[PROBLEM]
Exactly retype the lines from the top of the data through the line containing "C.camera = cam", leaving out every picture.

--- Start of DATASET EXTRACT ---

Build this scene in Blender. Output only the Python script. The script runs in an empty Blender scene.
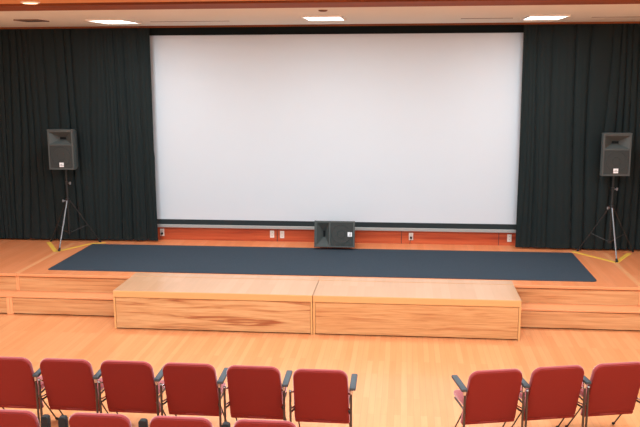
import bpy, bmesh, math, random
from mathutils import Vector, Matrix
random.seed(7)
C = bpy.context.scene
R = math.radians

# ------------------------------------------------------------------ camera
CAM_H = 3.4
F_PX, PITCH, YAW, ROLL = 820.27, R(10.11), R(5.897), R(-0.2248)
fw = Vector((-math.sin(YAW)*math.cos(PITCH), math.cos(YAW)*math.cos(PITCH), -math.sin(PITCH)))
r0 = Vector((math.cos(YAW), math.sin(YAW), 0)); u0 = r0.cross(fw)
rr = r0*math.cos(ROLL) + u0*math.sin(ROLL); uu = -r0*math.sin(ROLL) + u0*math.cos(ROLL)
cam_d = bpy.data.cameras.new('camera'); cam = bpy.data.objects.new('camera', cam_d)
C.collection.objects.link(cam)
m = Matrix.Identity(4)
for i in range(3):
    m[i][0] = rr[i]; m[i][1] = uu[i]; m[i][2] = -fw[i]
m[2][3] = CAM_H
cam.matrix_world = m
cam_d.sensor_width = 36; cam_d.lens = F_PX/640*36; cam_d.clip_end = 100
C.camera = cam

# ------------------------------------------------------------------ light and exposure
C.view_settings.view_transform = 'Standard'
C.view_settings.look = 'None'
C.view_settings.gamma = 1
C.view_settings.use_curve_mapping = False
C.view_settings.exposure = 0.0
w = bpy.data.worlds.new('world'); C.world = w; w.use_nodes = True
bg = w.node_tree.nodes['Background']
bg.inputs[0].default_value = (.76, .92, 1.0, 1); bg.inputs[1].default_value = 1.22

def area(name, loc, sx, sy, power, col=(1, .93, .86), rot=(0, 0, 0)):
    d = bpy.data.lights.new(name, 'AREA'); d.shape = 'RECTANGLE'; d.size = sx; d.size_y = sy
    d.energy = power; d.color = col
    o = bpy.data.objects.new(name, d); C.collection.objects.link(o)
    o.location = loc; o.rotation_euler = rot
    return o
STAGE_LAMPS = [(-4.06, 11.42), (-1.08, 11.12), (1.83, 11.42)]
for (x, y) in STAGE_LAMPS:
    area('stage_ceiling_lamp', (x, y, 4.03), .46, .74, 48, (.76, .92, 1))
for y in (1.0, 3.6, 6.2):
    for x in (-5, -1, 3):
        area('hall_ceiling_lamp', (x, y, 4.01), 1.2, .5, 72, (.74, .92, 1))
for x in (-7.2, -4.7, -2.0, .6, 3.2, 5.4):
    area('stage_front_fill', (x, 7.4, 4.05), 0.16, .16, 68, (.76, .92, 1))  # unseen fill lamps without fixtures, added to brighten the stage

# ------------------------------------------------------------------ material helpers
def srgb(r, g, b):
    f = lambda c: (c/255/12.92) if c/255 <= .04045 else ((c/255+.055)/1.055)**2.4
    return (f(r), f(g), f(b), 1)
def new_mat(name):
    mt = bpy.data.materials.new(name); mt.use_nodes = True
    nt = mt.node_tree
    return mt, nt, nt.nodes['Principled BSDF']
def plain(name, col, rough=.5, metal=0, sheen=0, sheen_col=None, spec=.5, noise=0, nscale=300, bump=0):
    mt, nt, b = new_mat(name)
    b.inputs['Base Color'].default_value = col
    b.inputs['Roughness'].default_value = rough; b.inputs['Metallic'].default_value = metal
    b.inputs['Specular IOR Level'].default_value = spec
    if sheen:
        b.inputs['Sheen Weight'].default_value = sheen; b.inputs['Sheen Roughness'].default_value = .45
        if sheen_col: b.inputs['Sheen Tint'].default_value = sheen_col
    tc = nt.nodes.new('ShaderNodeTexCoord'); n = nt.nodes.new('ShaderNodeTexNoise')
    n.inputs['Scale'].default_value = nscale; nt.links.new(tc.outputs['Object'], n.inputs['Vector'])
    if noise:
        mx = nt.nodes.new('ShaderNodeMixRGB'); mx.inputs[1].default_value = tuple(c*(1-noise) for c in col[:3])+(1,)
        mx.inputs[2].default_value = tuple(min(1, c*(1+noise)) for c in col[:3])+(1,)
        nt.links.new(n.outputs['Fac'], mx.inputs[0]); nt.links.new(mx.outputs[0], b.inputs['Base Color'])
    if bump:
        bp = nt.nodes.new('ShaderNodeBump'); bp.inputs['Strength'].default_value = bump; bp.inputs['Distance'].default_value = .002
        nt.links.new(n.outputs['Fac'], bp.inputs['Height']); nt.links.new(bp.outputs[0], b.inputs['Normal'])
    return mt
def ramp(nt, stops):
    r = nt.nodes.new('ShaderNodeValToRGB'); e = r.color_ramp.elements
    e[0].position, e[0].color = stops[0]; e[1].position, e[1].color = stops[-1]
    for p, c in stops[1:-1]:
        k = e.new(p); k.color = c
    return r
def planks(name, c1, c2, width=.09, length=1.0, rough=.32, coat=.25, gap=.6, blotch=.12, crough=.22):
    """strip flooring whose boards run away from the viewer (along y)"""
    mt, nt, b = new_mat(name); L = nt.links
    tc = nt.nodes.new('ShaderNodeTexCoord'); mp = nt.nodes.new('ShaderNodeMapping')
    mp.inputs['Rotation'].default_value = (0, 0, R(90))
    L.new(tc.outputs['Object'], mp.inputs['Vector'])
    br = nt.nodes.new('ShaderNodeTexBrick'); L.new(mp.outputs[0], br.inputs['Vector'])
    br.inputs['Color1'].default_value = c1; br.inputs['Color2'].default_value = c2
    mid = tuple((c1[i]*.5+c2[i]*.5)*gap for i in range(3))+(1,)
    br.inputs['Mortar'].default_value = mid
    br.inputs['Scale'].default_value = 1; br.inputs['Brick Width'].default_value = length
    br.inputs['Row Height'].default_value = width; br.inputs['Mortar Size'].default_value = .0016
    br.inputs['Mortar Smooth'].default_value = .3; br.offset = .37
    n = nt.nodes.new('ShaderNodeTexNoise'); n.inputs['Scale'].default_value = 1.0; n.inputs['Detail'].default_value = 6
    mp2 = nt.nodes.new('ShaderNodeMapping'); mp2.inputs['Scale'].default_value = (26, 1.6, 26)
    L.new(tc.outputs['Object'], mp2.inputs['Vector']); L.new(mp2.outputs[0], n.inputs['Vector'])
    rp = ramp(nt, [(.25, (1-blotch, 1-blotch*1.1, 1-blotch*1.3, 1)), (.75, (1, 1, 1, 1))]); L.new(n.outputs['Fac'], rp.inputs[0])
    mx = nt.nodes.new('ShaderNodeMixRGB'); mx.blend_type = 'MULTIPLY'; mx.inputs[0].default_value = 1
    L.new(br.outputs['Color'], mx.inputs[1]); L.new(rp.outputs[0], mx.inputs[2]); L.new(mx.outputs[0], b.inputs['Base Color'])
    b.inputs['Roughness'].default_value = rough
    b.inputs['Coat Weight'].default_value = coat; b.inputs['Coat Roughness'].default_value = crough
    return mt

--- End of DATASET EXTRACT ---

[TASK ANSWER]
Build this scene in Blender. Output only the Python script. The script runs in an empty Blender scene.
import bpy, bmesh, math, random
from mathutils import Vector, Matrix
random.seed(7)
C = bpy.context.scene
R = math.radians

# ------------------------------------------------------------------ camera
CAM_H = 3.4
F_PX, PITCH, YAW, ROLL = 820.27, R(10.11), R(5.897), R(-0.2248)
fw = Vector((-math.sin(YAW)*math.cos(PITCH), math.cos(YAW)*math.cos(PITCH), -math.sin(PITCH)))
r0 = Vector((math.cos(YAW), math.sin(YAW), 0)); u0 = r0.cross(fw)
rr = r0*math.cos(ROLL) + u0*math.sin(ROLL); uu = -r0*math.sin(ROLL) + u0*math.cos(ROLL)
cam_d = bpy.data.cameras.new('camera'); cam = bpy.data.objects.new('camera', cam_d)
C.collection.objects.link(cam)
m = Matrix.Identity(4)
for i in range(3):
    m[i][0] = rr[i]; m[i][1] = uu[i]; m[i][2] = -fw[i]
m[2][3] = CAM_H
cam.matrix_world = m
cam_d.sensor_width = 36; cam_d.lens = F_PX/640*36; cam_d.clip_end = 100
C.camera = cam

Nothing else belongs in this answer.